You are right, the mixing of (un-)checked exceptions is a mess but not an argument from throwing away the possibility of checked exceptions. Kotlin should be compatible to Java.

I think the difference is quite simple. Exceptions where is NO chance to handle, should be unchecked, all others should the checked.

checked: SqlExceptions, IOExceptions, SecurityExceptions

unchecked: OutOfMemoryException, IllegalJavaOpcodeException

also unchecked: IllegalArgumentException, that should be handled while coding. If a method got bad values like an out-of range index, there is no possibility recovering it in runtime environment

Kolin makes a large incompatible step forward with the great “non null” handling to protect the programmer from possible mistakes. I think the removal of checked exceptions do exactly the opposite.

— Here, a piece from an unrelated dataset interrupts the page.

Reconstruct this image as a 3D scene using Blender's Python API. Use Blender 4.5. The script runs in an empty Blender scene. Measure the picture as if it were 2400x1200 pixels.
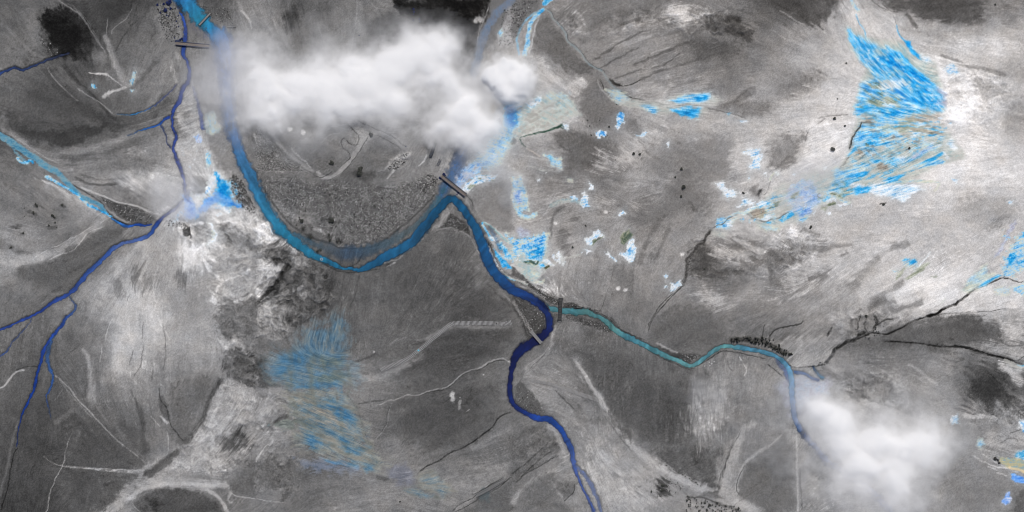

The major issue with checked exceptions in java is the throw/try/catch syntax.

I fully agree with you.

Wherefore Kotlin adopted this construct to be compatible to Java,
but hides all exceptions, so you did not have to write so many try … catches :slight_smile:

I saw are some design patterns in Kotlin where you hide the try … catch surrounding

doSomething().onError( doRepairTheError() )

but this extensions do not help to remind me about possibly thrown exceptions.

I think this would become unreadable if the doRepairTheError() would be a multi-line code fragment. So are there any other alternatives to the try … catch construct?